Copy everything in the data below exactly except the pictures.

-- Begin --

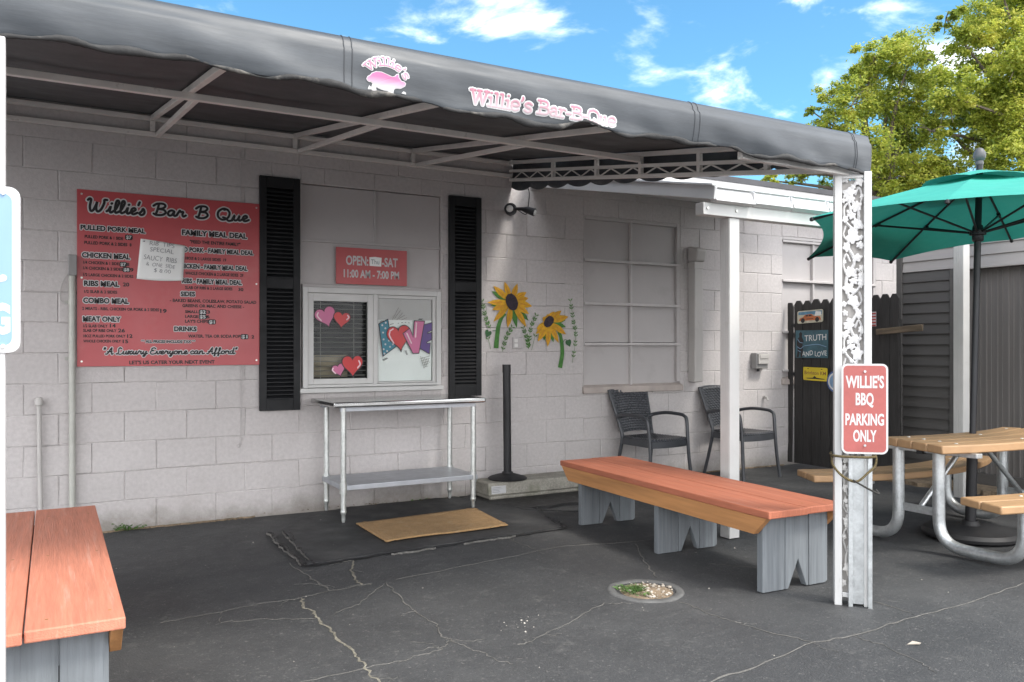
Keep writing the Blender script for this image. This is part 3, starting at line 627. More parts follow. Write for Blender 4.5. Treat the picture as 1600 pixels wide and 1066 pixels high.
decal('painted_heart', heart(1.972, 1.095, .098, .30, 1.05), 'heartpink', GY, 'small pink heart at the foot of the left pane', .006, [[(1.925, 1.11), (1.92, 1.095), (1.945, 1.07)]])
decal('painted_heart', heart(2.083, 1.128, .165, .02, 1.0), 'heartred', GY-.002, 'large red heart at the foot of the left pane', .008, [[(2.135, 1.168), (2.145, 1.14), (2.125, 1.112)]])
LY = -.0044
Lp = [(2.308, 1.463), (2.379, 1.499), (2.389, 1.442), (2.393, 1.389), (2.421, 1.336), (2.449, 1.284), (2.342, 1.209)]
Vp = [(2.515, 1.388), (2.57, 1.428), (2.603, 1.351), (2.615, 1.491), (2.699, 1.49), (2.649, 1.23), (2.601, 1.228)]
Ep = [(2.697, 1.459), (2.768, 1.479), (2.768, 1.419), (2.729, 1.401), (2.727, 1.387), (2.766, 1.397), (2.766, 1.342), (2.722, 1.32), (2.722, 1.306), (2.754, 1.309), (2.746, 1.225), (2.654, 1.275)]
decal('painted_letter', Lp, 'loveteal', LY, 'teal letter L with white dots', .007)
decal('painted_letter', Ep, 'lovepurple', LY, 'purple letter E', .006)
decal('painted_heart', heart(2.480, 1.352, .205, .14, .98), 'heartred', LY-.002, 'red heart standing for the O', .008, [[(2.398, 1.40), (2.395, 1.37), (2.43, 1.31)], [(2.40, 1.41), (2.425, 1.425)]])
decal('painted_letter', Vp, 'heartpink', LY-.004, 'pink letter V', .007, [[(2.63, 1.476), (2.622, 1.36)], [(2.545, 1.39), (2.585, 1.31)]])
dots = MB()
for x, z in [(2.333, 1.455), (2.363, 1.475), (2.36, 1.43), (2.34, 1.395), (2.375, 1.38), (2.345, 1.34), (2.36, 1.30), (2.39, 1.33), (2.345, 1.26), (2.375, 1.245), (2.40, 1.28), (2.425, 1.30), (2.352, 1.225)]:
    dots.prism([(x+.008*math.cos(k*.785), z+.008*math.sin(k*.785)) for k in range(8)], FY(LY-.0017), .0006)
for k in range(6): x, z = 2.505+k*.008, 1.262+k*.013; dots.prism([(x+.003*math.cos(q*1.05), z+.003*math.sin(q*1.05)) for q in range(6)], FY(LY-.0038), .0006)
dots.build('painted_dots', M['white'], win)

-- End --

RESULT OF THIS TASK:
Keep writing the Blender script for this image. This is part 3, starting at line 627. More parts follow. Write for Blender 4.5. Treat the picture as 1600 pixels wide and 1066 pixels high.
decal('painted_heart', heart(1.972, 1.095, .098, .30, 1.05), 'heartpink', GY, 'small pink heart at the foot of the left pane', .006, [[(1.925, 1.11), (1.92, 1.095), (1.945, 1.07)]])
decal('painted_heart', heart(2.083, 1.128, .165, .02, 1.0), 'heartred', GY-.002, 'large red heart at the foot of the left pane', .008, [[(2.135, 1.168), (2.145, 1.14), (2.125, 1.112)]])
LY = -.0044
Lp = [(2.308, 1.463), (2.379, 1.499), (2.389, 1.442), (2.393, 1.389), (2.421, 1.336), (2.449, 1.284), (2.342, 1.209)]
Vp = [(2.515, 1.388), (2.57, 1.428), (2.603, 1.351), (2.615, 1.491), (2.699, 1.49), (2.649, 1.23), (2.601, 1.228)]
Ep = [(2.697, 1.459), (2.768, 1.479), (2.768, 1.419), (2.729, 1.401), (2.727, 1.387), (2.766, 1.397), (2.766, 1.342), (2.722, 1.32), (2.722, 1.306), (2.754, 1.309), (2.746, 1.225), (2.654, 1.275)]
decal('painted_letter', Lp, 'loveteal', LY, 'teal letter L with white dots', .007)
decal('painted_letter', Ep, 'lovepurple', LY, 'purple letter E', .006)
decal('painted_heart', heart(2.480, 1.352, .205, .14, .98), 'heartred', LY-.002, 'red heart standing for the O', .008, [[(2.398, 1.40), (2.395, 1.37), (2.43, 1.31)], [(2.40, 1.41), (2.425, 1.425)]])
decal('painted_letter', Vp, 'heartpink', LY-.004, 'pink letter V', .007, [[(2.63, 1.476), (2.622, 1.36)], [(2.545, 1.39), (2.585, 1.31)]])
dots = MB()
for x, z in [(2.333, 1.455), (2.363, 1.475), (2.36, 1.43), (2.34, 1.395), (2.375, 1.38), (2.345, 1.34), (2.36, 1.30), (2.39, 1.33), (2.345, 1.26), (2.375, 1.245), (2.40, 1.28), (2.425, 1.30), (2.352, 1.225)]:
    dots.prism([(x+.008*math.cos(k*.785), z+.008*math.sin(k*.785)) for k in range(8)], FY(LY-.0017), .0006)
for k in range(6): x, z = 2.505+k*.008, 1.262+k*.013; dots.prism([(x+.003*math.cos(q*1.05), z+.003*math.sin(q*1.05)) for q in range(6)], FY(LY-.0038), .0006)
dots.build('painted_dots', M['white'], win)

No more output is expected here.